November 17, 2021 – Philanthropy News Digest
Education, religious, and public society benefit organizations attracted the most donor-advised fund grant dollars between 2014 and 2018, a report from the Giving USA Foundation and the Indiana University Lilly Family School of Philanthropy at IUPUI finds.
Based on grant data from eighty-seven DAF-sponsoring organizations — which allocated $74 billion in grants, or nearly three-quarters of all grant dollars awarded through DAFs during the five-year period — the report, Donor-Advised Funds: New Insights (47 pages, PDF), found that education nonprofits received 29 percent of DAF grant dollars. Religious organizations received 14 percent, followed by public society benefit (13 percent), human services (12 percent), arts (9 percent), health (9 percent), international affairs/development (7 percent), and animal welfare and environmental organizations (5 percent). By contrast, in Giving USA’s estimates of giving from all sources between 2014 and 2018, religious organizations received 31 percent of charitable dollars, while education nonprofits received 14 percent and arts groups received just 4 percent.
The study also found that total dollars awarded through DAFs nearly doubled from $9.9 billion in 2014 to $18.7 billion in 2018, with grant dollars from national DAF sponsors surging 110 percent, those from single-issue organizations increasing 77 percent, and those from community foundations growing 51 percent. Roughly three-fifths of grant dollars from community foundation DAFs supported local programs, and nearly a quarter of grant dollars not directed to local organizations went to education. According to the report, giving patterns of DAFs at national charities and community foundations look similar but the latter give less to religious institutions and more to animal welfare and environmental groups, health organizations, and human services providers. Single-issue charities have a distinct granting pattern that reflects their issue areas.
The Giving USA Foundation received additional support for the study from the Chicago Community Trust; the Cleveland, Columbus, and Hampton Roads Community foundations; Coastal Community Foundation of South Carolina; the Fidelity Charitable Trustees’ Initiative; Benefactor Group; the Curtis Group; and Grenzebach Glier and Associates.

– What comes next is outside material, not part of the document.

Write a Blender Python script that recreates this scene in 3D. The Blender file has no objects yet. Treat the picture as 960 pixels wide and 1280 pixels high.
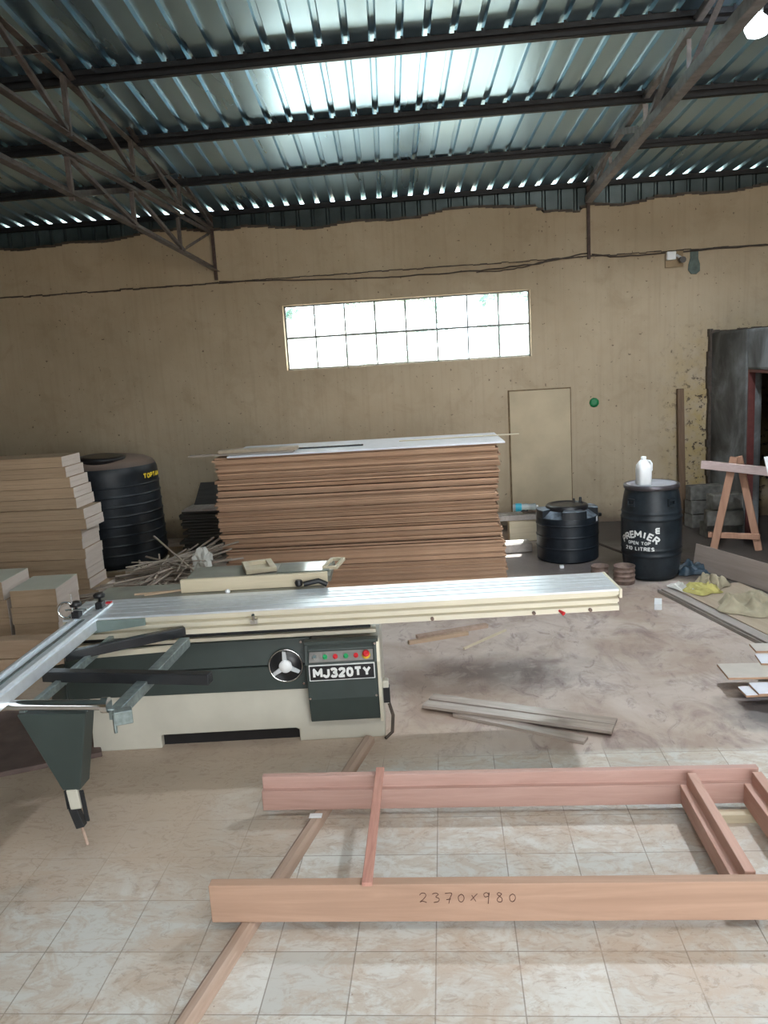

“The data from 2020 clearly identify human services organizations, education, and public-society benefit organizations as the types of nonprofits that received the most grant dollars from donor-advised funds in the wake of the unprecedented events of that year,” said Una Osili, associate dean for research and international programs at the Lilly Family School of Philanthropy. “We will need more data to examine whether changes seen in this subset of data will be sustained once more DAF grant data from 2020 is available. It will be interesting to see whether these new trends hold in 2021 and beyond.”